The results speak for themselves. So do the post-New England performances of the likes of Lawyer Milloy, David Givens, Deion Branch, Willie McGinest and others. Belichick knows when to get rid of players, be it for age, declining performance or salary demands.

The Pats also are flexible enough to change philosophies when they have to, trading for Randy Moss and Wes Welker to beef up a weak receiving corps in 2007 - a risk considering Moss' history. It worked out great and Belichick was able to say later: ``That was our draft.''

The Giants, usually a team that builds through the draft, surrendered a passel of picks to San Diego in the Eli Manning deal during the 2004 draft, leaving them with no first-rounder in 2005 and only four picks overall. But they made up for it by taking Corey Webster in the second round, Justin Tuck in the third and Brandon Jacobs in the fourth, three starters now at Pro Bowl level or close to it.

San Diego, another well-run team, wanted Osi Umenyiora, unproven after his rookie season, but New York opted instead to give up that 2005 first pick, which the Chargers used for Shawne Merriman. Two similar players and both, coincidentally, sidelined for this season with knee injuries.

When other teams go that route, it doesn't work as well.

Cleveland gave up its second and third draft picks this season to shore up its interior defensive line with Shaun Rogers and Corey Williams. The Browns are 0-2 and Williams hasn't performed well.

Minnesota also went for the quick fix, trading for Jared Allen to plug a hole at defensive end, then paying him millions. But the Vikings couldn't get Favre to come their way, were left with third-year-man Tarvaris Jackson at QB, and after starting 0-2 have turned to 37-year-old Gus Frerotte at the game's most important position.
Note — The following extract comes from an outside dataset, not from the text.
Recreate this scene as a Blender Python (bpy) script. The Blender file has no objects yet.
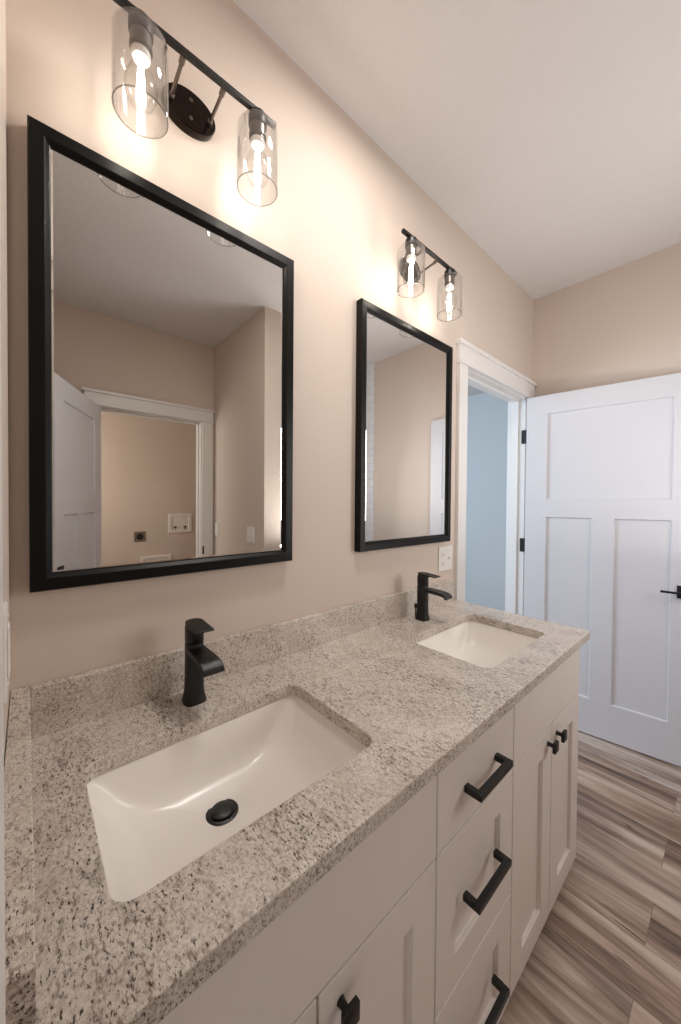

The team that did get Favre, the Jets, spent a lot of money on other aging players. Maybe they will sneak into the playoffs, but what will they do for a quarterback next year or the year after?

That's why it's important to have an alert personnel operation. It allows teams to jump when a team cuts a Hedgecock or Hixon. The latter was let go by the Broncos because he played badly after being involved in the special teams collision that left Buffalo's Kevin Everett paralyzed - fortunately temporarily.

The Giants, knowing he had talent, figured they would try to get him out of his funk, especially because they didn't have to give up anything.

As for Hedgecock ...

``I have no clue what went into that. I'm just one of the guys. I knew he could play in this league and I'll leave it at that,'' St. Louis quarterback Marc Bulger said last week.

That's why the Rams are 3-15 over the last two seasons and likely to be looking for a new front office and coach in short order.

DIRTY DOZEN


The top six and bottom six teams in the NFL based on current level of play:

1. New York Giants (2-0). Given the upcoming schedule, it may be a while before they lose.

2. Dallas (2-0). Could have lost Monday night. All that counts is the Cowboys didn't.

3. Pittsburgh (2-0). A first-class operation for four decades. Which is why the NFL can't let anyone buy out Dan Rooney.

4. New England (2-0). Whatever it takes to win, the Patriots do it.

5. Philadelphia (1-1). OK, so the Eagles lost in Dallas. They looked like a legit contender doing it.

6. Green Bay (2-0). Didn't someone named Brett play here once?

27. Minnesota (0-2). When you change QBs after two games, someone is panicking.

28. Miami (0-2). The turnaround will take longer than two games.

29. Detroit (0-2). Jon Kitna puts up numbers. Then he does the worst thing at the worst time, usually a pass to the other guys.

30 Cincinnati (0-2). There are ochenta y cinco reasons why the Bengals are bad.

31. Kansas City. (0-2). You land here when you lose two QBs to injury in two games.

32. St. Louis. (0-2) Rank last in offense, last in defense and have lost five straight by an average of 40-15.